Itwaar Ka Din opens

Published February 17, 2016
From the series A View in the Middle of Making by Hassan Mujtaba. / The New Address by Sahyr Sayed. / Photos by White Star
From the series A View in the Middle of Making by Hassan Mujtaba. / The New Address by Sahyr Sayed. / Photos by White Star

KARACHI: An exhibition titled Itwaar Ka Din opened at the Sanat Art Gallery on Tuesday. According to the curatorial note, the show is the result of the six participating artists’ response to its curator Azanat Mansoor’s letters written to them based on Sufi Tabassum’s poems for children (from Jhoolney). Does this mean that the subjects that the artworks focus on relate to children? Far from being true. They move backwards in time, the time when the future has little or no significance and the past doesn’t exist at all.

This can be easily gauged from Sahyr Sayed’s fantastic works. The artist creates worlds within a world, and makes it with such a delectable mix of creativity and craftsmanship that it enables the viewer to understand the smallness of big things, despite the fact that they hint at the disorder that often accompanies adulthood. The artwork called ‘The New Address’ is quite a sight. The hard work that has gone into making this piece (Styrofoam panel covered in junk, gypsona and acrylic paint, found objects, adhesive, etc) gets overshadowed by the power of the content. Yes, the idea of a home and homeliness seems to be Sahyr’s subject matter. But it is the sense of a mechanical growth, and not the organic one, that she seems to be perturbed by. And it is the viewer who reaps the fruit of this combination of labour and imaginativeness.
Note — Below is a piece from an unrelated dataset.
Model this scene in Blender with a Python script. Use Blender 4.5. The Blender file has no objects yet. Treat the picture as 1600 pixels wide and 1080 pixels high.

An artwork by Zara Asgher. / Photos by White Star
An artwork by Zara Asgher. / Photos by White Star

Rabeya Jalil broadens the scope of the theme with her ‘Nirala Shehr’ (video and mixed media), where, unlike her aforementioned colleague’s effort, the concept of the shehr (city) becomes a collective identity for the young ones. It is an effective way of dealing with a difficult motif.

Hassan Mujtaba reverts to the basics and keeps it simple. His study of the faces in the series titled ‘A view in the middle of making’ (charcoal and lead on paper) plays on the idea of innocence, even when innocence comes across as a fleeting, transient quality.

Haider Ali Jan’s examination of established narratives, Mohsin Shafi’s inquiry into deep-seated emotions and Zara Asgher’s attempt at making sense of innate sadness of their protagonists are also fine examples of how artists in our times are revisiting important issues.

The exhibition will run until Feb 25.